No son palabras cualesquiera. Significan y distribuyen sentido no solo a las familias que vivieron el transido horror de ver a su gente abarrotada: también a un país que, plagiado por la furia conservadora, había logrado construir el imaginario de que todo lo que había pasado no era nada más que un cimbronazo delincuencial sin soporte histórico ni fundamento social alguno; solo eran unos cuantos y cuantas millones de delincuentes que se tomaron las calles de todo el país con la única intención de asaltar el Palacio de Invierno e instalar sus soviets de octubre 2.0. Para esta furia nunca hubo abusos, jamás existió la desigualdad y de ningún modo Chile era un país sin justicia social, sino, nuevamente, un “oasis” pletórico de humanidad y solidaridad.

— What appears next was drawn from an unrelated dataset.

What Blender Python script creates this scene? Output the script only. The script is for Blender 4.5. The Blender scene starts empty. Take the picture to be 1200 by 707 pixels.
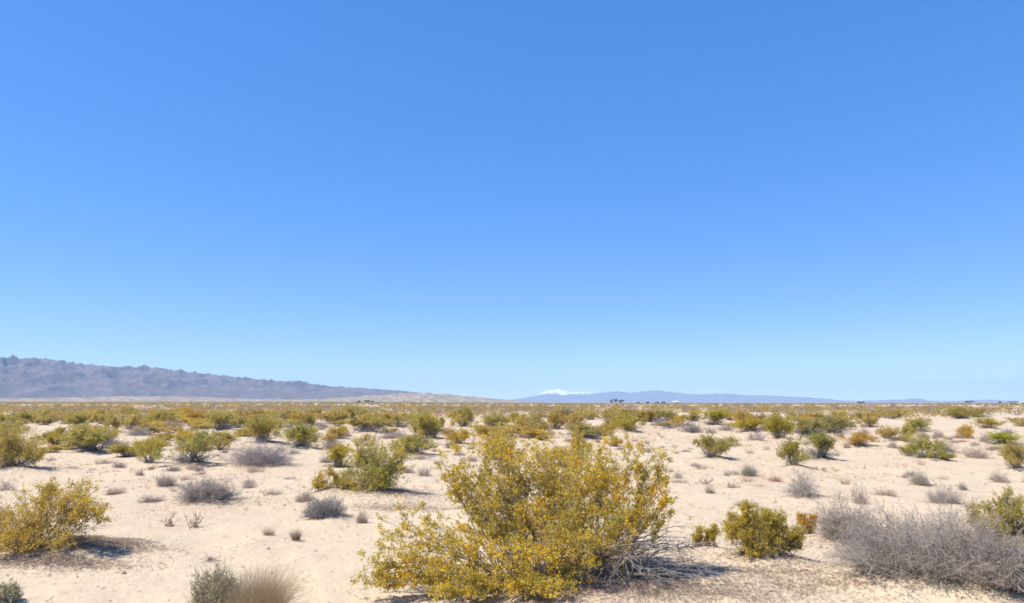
import bpy, math, random
import numpy as np
from mathutils import Vector

# ------------------------------------------------------------------ camera, sky, sun, exposure
S = bpy.context.scene
CAM_Z, PITCH, HFOV = 2.5, math.radians(8.6), math.radians(75.0)
F = 600.0 / math.tan(HFOV / 2)
cam = bpy.data.cameras.new('camera'); camo = bpy.data.objects.new('camera', cam)
S.collection.objects.link(camo); S.camera = camo
camo.location = (0, 0, CAM_Z); camo.rotation_euler = (math.pi / 2 + PITCH, 0, 0)
cam.sensor_width = 36; cam.angle = HFOV; cam.clip_start = 0.1; cam.clip_end = 90000

SUN_EL, SUN_AZ = math.radians(58), math.radians(-97)     # azimuth from +Y towards +X
tosun = Vector((math.sin(SUN_AZ) * math.cos(SUN_EL), math.cos(SUN_AZ) * math.cos(SUN_EL), math.sin(SUN_EL)))
W = bpy.data.worlds.new('World'); S.world = W; W.use_nodes = True
wn = W.node_tree.nodes; wl = W.node_tree.links
sky = wn.new('ShaderNodeTexSky'); sky.sky_type = 'NISHITA'; sky.sun_disc = False
sky.sun_elevation = SUN_EL; sky.sun_rotation = SUN_AZ
sky.altitude = 3000; sky.air_density = 0.8; sky.dust_density = 0.3; sky.ozone_density = 3.0
bg = wn['Background']; bg.inputs['Strength'].default_value = 0.15
ga = wn.new('ShaderNodeGamma'); ga.inputs['Gamma'].default_value = 0.46
hs = wn.new('ShaderNodeHueSaturation'); hs.inputs['Saturation'].default_value = 2.02; hs.inputs['Value'].default_value = 2.2; hs.inputs['Hue'].default_value = .5155
wl.new(sky.outputs[0], ga.inputs[0]); wl.new(ga.outputs[0], hs.inputs['Color']); wl.new(hs.outputs[0], bg.inputs['Color'])
sl = bpy.data.lights.new('sun', 'SUN'); sl.energy = 4.6; sl.angle = math.radians(0.55); sl.color = (1.0, 0.92, 0.80)
so = bpy.data.objects.new('sun', sl); S.collection.objects.link(so)
so.rotation_euler = tosun.to_track_quat('Z', 'Y').to_euler(); so.location = (0, 0, 50)
vs = S.view_settings; vs.view_transform = 'Standard'; vs.look = 'None'; vs.gamma = 1; vs.exposure = 0.68
S.view_settings.use_curve_mapping = False
cy = S.cycles
cy.max_bounces = 5; cy.diffuse_bounces = 3; cy.glossy_bounces = 1; cy.transmission_bounces = 3; cy.volume_bounces = 2
cy.use_denoising = True; cy.sample_clamp_indirect = 6
cy.pixel_filter_type = 'BLACKMAN_HARRIS'; cy.filter_width = 1.7

rng = np.random.default_rng(7)
COL = S.collection

# ------------------------------------------------------------------ helpers
def ray(px, py):
    """direction through a photograph pixel (1200 x 707)"""
    u, v = (px - 600) / F, (353.5 - py) / F
    c, s = math.cos(PITCH), math.sin(PITCH)
    return np.array([u, c - v * s, s + v * c])

def at(px, py, Y):
    d = ray(px, py); return np.array([d[0] * Y / d[1], Y, CAM_Z + d[2] * Y / d[1]])

def _hash(ix, iy, seed):
    h = (ix.astype(np.int64) * 374761393 + iy.astype(np.int64) * 668265263 + seed * 1442695041) & 0xffffffff
    h = ((h ^ (h >> 13)) * 1274126177) & 0xffffffff
    return ((h ^ (h >> 16)) & 0xffff) / 65535.0

def vnoise(x, y, seed=0):
    x = np.asarray(x, float); y = np.asarray(y, float)
    ix, iy = np.floor(x), np.floor(y); fx, fy = x - ix, y - iy
    fx = fx * fx * (3 - 2 * fx); fy = fy * fy * (3 - 2 * fy)
    a, b = _hash(ix, iy, seed), _hash(ix + 1, iy, seed)
    c, d = _hash(ix, iy + 1, seed), _hash(ix + 1, iy + 1, seed)
    return (a + (b - a) * fx) * (1 - fy) + (c + (d - c) * fx) * fy

def fbm(x, y, seed=0, octv=4):
    s, a, t = 0, 1.0, 0
    for k in range(octv):
        s = s + a * vnoise(x * 2 ** k, y * 2 ** k, seed + k); t += a; a *= .5
    return s / t

def ridged(x, y, seed=0, octv=5):
    s, a, t = 0, 1.0, 0
    for k in range(octv):
        s = s + a * (1 - np.abs(2 * vnoise(x * 2 ** k, y * 2 ** k, seed + k) - 1)); t += a; a *= .52
    return s / t

def nrm(v):
    return v / np.maximum(np.linalg.norm(v, axis=-1, keepdims=True), 1e-9)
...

Evidente que la derecha reaccionó sin novedad en el frente, como de costumbre, y en un acto instantáneo (reflejo) tensionó el acuerdo nacional por la seguridad –esto reviste de aún más coraje a la decisión de Gabriel–, con las amenazas cargadas y el cuchillo en los dientes. Todo esto porque siempre han entendido que la seguridad tiene que ver con el castigo, con el encierro, con los calabozos, sin detenerse un segundo a considerar que la seguridad misma no es un canon militar, sino una fórmula superior que le permite a un país vivir, tanto como se pueda, en paz.
La paz social no se trata simplemente de la ausencia absoluta de conflictos (esto es imposible) sino de la presencia de justicia, y en esto Gabriel Boric estuvo a la altura y nos regaló, a quienes creemos en que no se puede criminalizar la energía liberada de un pueblo históricamente subordinado, el más hermoso regalo de este 2022 que se va: el indulto a los presos políticos de la revuelta de octubre de 2019.
Ahora, estos 13 hombres libres, podrán decir: Que mis raudales sigan, que vuelva en flor la vida libre, espíritu del viento, aliento de llovizna (Elicura Chihuailaf).
Feliz año nuevo.
“Las opiniones vertidas en esta columna son de exclusiva responsabilidad de quienes las emiten y no representan necesariamente el pensamiento de la Universidad Católica del Maule”.